Gordon’s fellow punk rock “modern women,” despite not being bound to cartoon galaxies, faced a similar ultimatum: either live and die according to the whims of post-punk’s opaque ethos, or create a brand for oneself, even if it ultimately meant sacrificing placement in a wider canon. The unlikely star of “Bull in the Heather”’s music video is Kathleen Hanna, the all-out energetic Bikini Kill frontwoman rumored to have once been punched in the face by Courtney Love. In the clip, she plays the role of a borderline-deranged pest, throwing herself onto stoic band members as they struggle to simultaneously push her away and play their instruments. Interestingly, decades removed from the wild ethos exaggerated by her cameo—one where she was overwhelmingly loud, and Sonic Youth came across as the voice of reason—the band, living epitomes of the post-punk ethos they championed, now seems to have shrunken back into banality, while its symbolic annoying little sister does the future-focused thinking its audiences once sought in its music. “Is there really a mainstream and an alternative, or is it all the same thing in different outfits?” Hanna wondered aloud, in a 2019 Q&A with Pitchfork’s Jenn Pelly. The interview came with news of Bikini Kill’s reunion, and spanned Hanna’s journey from fiery provocateur to introspective feminist voice. “Also: What are the feminist projects? Are they working? Who are they for? Who do they benefit? What role does criticism play in art-making? And, do I have to adopt new rules to enact my politics? How important is the subjective voice?”

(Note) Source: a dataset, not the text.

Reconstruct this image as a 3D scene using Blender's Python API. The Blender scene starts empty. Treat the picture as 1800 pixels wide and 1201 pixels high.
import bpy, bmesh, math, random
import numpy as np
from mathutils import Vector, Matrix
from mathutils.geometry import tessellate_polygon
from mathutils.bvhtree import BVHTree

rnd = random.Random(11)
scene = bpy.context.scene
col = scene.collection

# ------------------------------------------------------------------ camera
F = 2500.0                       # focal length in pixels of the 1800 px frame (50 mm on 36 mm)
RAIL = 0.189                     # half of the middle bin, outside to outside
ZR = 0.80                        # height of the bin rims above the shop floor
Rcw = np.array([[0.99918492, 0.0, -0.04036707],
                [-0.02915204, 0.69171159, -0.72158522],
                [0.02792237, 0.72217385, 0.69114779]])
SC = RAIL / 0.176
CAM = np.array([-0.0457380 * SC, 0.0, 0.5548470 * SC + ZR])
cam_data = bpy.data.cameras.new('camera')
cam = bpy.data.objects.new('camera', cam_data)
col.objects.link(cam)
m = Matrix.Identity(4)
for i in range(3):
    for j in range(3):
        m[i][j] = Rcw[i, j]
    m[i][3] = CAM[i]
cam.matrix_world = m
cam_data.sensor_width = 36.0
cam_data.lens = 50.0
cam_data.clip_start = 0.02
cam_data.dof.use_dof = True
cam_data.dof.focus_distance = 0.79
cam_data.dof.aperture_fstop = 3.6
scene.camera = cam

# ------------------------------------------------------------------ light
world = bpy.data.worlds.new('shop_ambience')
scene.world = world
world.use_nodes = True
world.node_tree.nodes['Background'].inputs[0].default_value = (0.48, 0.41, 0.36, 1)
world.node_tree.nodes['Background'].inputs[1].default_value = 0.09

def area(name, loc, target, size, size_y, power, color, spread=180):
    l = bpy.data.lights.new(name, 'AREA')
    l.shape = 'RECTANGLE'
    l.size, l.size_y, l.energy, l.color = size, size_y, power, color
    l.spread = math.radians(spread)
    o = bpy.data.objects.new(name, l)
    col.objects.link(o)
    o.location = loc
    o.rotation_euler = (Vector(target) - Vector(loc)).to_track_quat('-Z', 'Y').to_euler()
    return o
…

Questions are inherent to any agent that seeks to fill a cultural void—whether an awkward New York City No Wave band or a slapstick futurist Adult Swim show—but the distinguishing factor in telling said agents apart, it seems, is whether they deem those questions worthy of an answer. Sonic Youth spent their active days being vocal advocates for impenetrable “art rock”; Matt Groening, beyond just Futurama, often seemed to be making shows more for the sake of fart-joke humor than concrete adult lesson-bestowment. “The jokes arrive with the same profuse variety and impressive deep geekery that Groening has trained a spoiled audience to expect since the début of ‘The Simpsons,’” the New Yorker’s Troy Patterson wrote in a 2018 review of his then-new Netflix series Disenchantment. “Anachronistic puns, ye olde sight gags, poised ripostes, and throwaway lines ranging from subtle references to art history to blunt-force allusions to heavy-metal bands.” Though any sitcom, animated or not, needs some kind of moral takeaway per episode in order to remain on air, a canonical glimpse at Groening’s cartoon empire—from Futurama, to the Simpsons, to Disenchantment—poses a necessary, still-unanswered question about whether the point of TV can simply be to watch it. And much like the control he once boasted over America’s young-adult minds, the matter is entirely out of his hands.

“Something that looks overtly political might just be a design, and what looks like a design might be political.”

Sporadically interspersed throughout “French Tickler,” the sixth track on A Thousand Leaves, are directionless musings by Gordon about free time. “Free time, free time / I have got it gonna get me some / Free time, free time / I would spend it forever captivated,” she drones drily, in the track’s opening verse. By the time the guitars fade out, the free time seems to have won. “Free time, free time… Did I mention that you control me?”

As impenetrable as Sonic Youth intentionally made themselves on the record, Gordon’s drawl is one of few places where American listeners might have found something that resembled themselves. The climate that produced Adult Swim and A Thousand Leaves was one rife with desperation for some form of escape—whether it be from turn-of-the-century politics, turn-of-the-century capitalism, or some other nationwide turn-of-the-century growing pain—which led people to the most extreme cultural crevices, all in search of the same elusive, precious asset she serenaded. But if time is money, free time is free money, and neither of those things exist. What point is there, Kim Gordon often seemed to ask, in pretending they do? 

The trouble is that reality isn’t marketable—and what isn’t marketable doesn’t make money, which means, at least in America, you die. The job of the artist, and the job of the “modern woman,” both in Sonic Youth’s heyday and in the confused debris it left, remains just as much a mirror to the system as it was before. “I don’t see the artist’s role now as any different now than a year ago—to hold something up as a reflection,” Gordon told the New Yorker’s Amanda Petrusich in a 2020 Q&A. “But maybe how a person gets to the point of making art is different now. What was considered a closed system might have become more open. I always think of my art as political, in that it’s social. But there’s no single way to make art, or to be political. Something that looks overtly political might just be a design, and what looks like a design might be political.”

To be both design and political—a tightrope Sonic Youth and Futurama each stumbled along before ultimately falling off—might just be as asymptotic as free time. And for as long as that remains true, even in future millenniums boasting cryogenic preservation techniques, free money in America will always be as funny as fart jokes.